ビジネスマンに必要なユーモアとは何だろう。商談中に爆笑をしてもらう必要はないが、相手との距離を縮めたり、よい空気をつくりたい。心をくすぐる程よいスパイス加減とは。各界の先達たちの言葉からそのあり様を探った。
元サントリー会長 佐治敬三(PANA=写真)

ビジネスマンにとって、ユーモアとは人を笑わせることではない。ビジネスマンは芸人じゃないから、ウケを狙ったり、商談中に爆笑してもらわなくともいい。しかし、だからといって、謹厳実直、四角四面の人間を目指せとも言いたくない。

私が直接会った経済人のなかで、ユーモアの価値をよく知っていると感じたのがサントリーの佐治敬三である。彼はウイスキー事業を拡大させ、ビール事業に参入し、フランスのグラン・クリュ・シャトーを買収し、サントリーをウイスキーメーカーから総合飲料企業へ脱皮させた。

駆け出しのライターだった私が「社長業は苦労が多いでしょう」と話を振ったら、「なんの、なんの」とからから笑った。

「先生(私のこと)、この商売は毎晩、べっぴんさんがいるバーやクラブへ行って、お酒を買うてえなとお手てをなでなでするだけですわ。こんな楽しい商売はありません」

洒脱という言葉がぴったりの人だった。だが部下たちから聞くと、怒ると獅子のように吠えたらしい。役員会の最中に、つまらない発言でもしようものなら、「おまえ、廊下で立っとれ」と一喝する。怒られた役員は「はいっ」と返事して、会議が終わるまで、役員室の外で立たされたそうだ。
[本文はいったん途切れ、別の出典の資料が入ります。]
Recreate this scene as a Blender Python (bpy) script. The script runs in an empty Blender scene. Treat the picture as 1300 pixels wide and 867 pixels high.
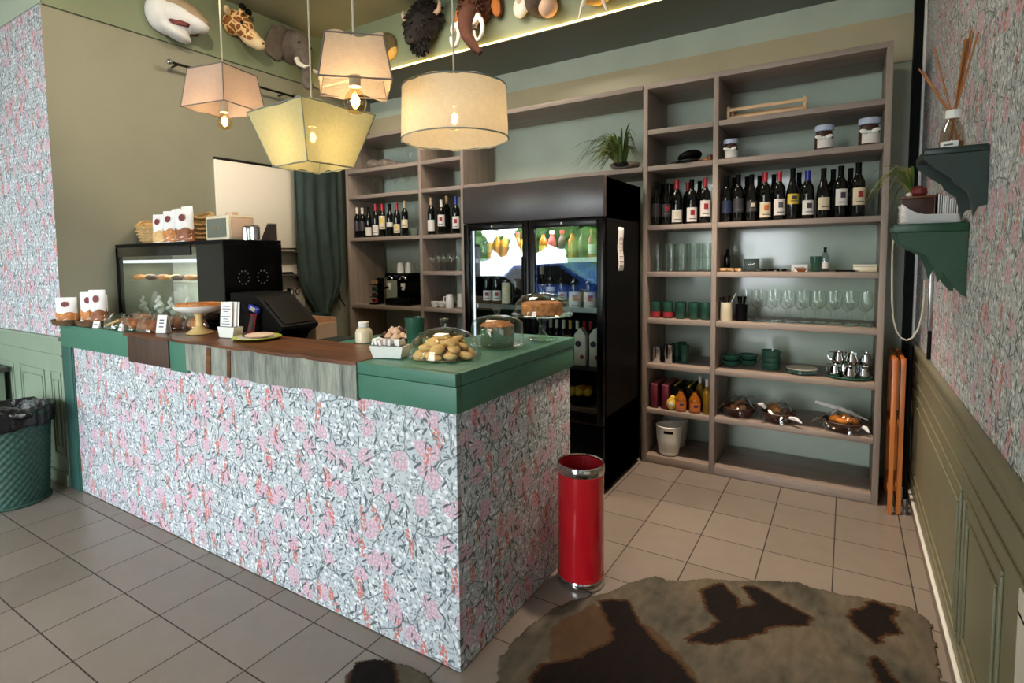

そんな彼の社長時代、サントリーウイスキーの市場占有率が80%を超えていて、国会に参考人として呼ばれたことがある。「マーケット支配率が高すぎる。会社を分割する気持ちはあるのか」と問われた佐治は「会社を分ける前にまず、私の身体を真っ二つにしてほしい」と見えを切った。議員たちは堂々とした佐治の態度に返す言葉がなかった。だが、瞠目すべきはその後の話である。国会から帰る車のなかで、佐治はボヤいた。

「なんで、80%があかんのや」

同乗していた秘書が「ははっ」と頭を下げる。

「あのな、うちはちょっと前まで100%のシェアだったんや。それが80に落ちて、わしは毎日、嘆いとる。あいつらにはその気持ちがわからんのか」

佐治は冗談のつもりで言ったわけではない。彼は常勝将軍でいたかった。サントリーが初めて国産ウイスキーを売り出した時代のように、市場をすべて自社の製品で埋め尽くしたかったのだろう。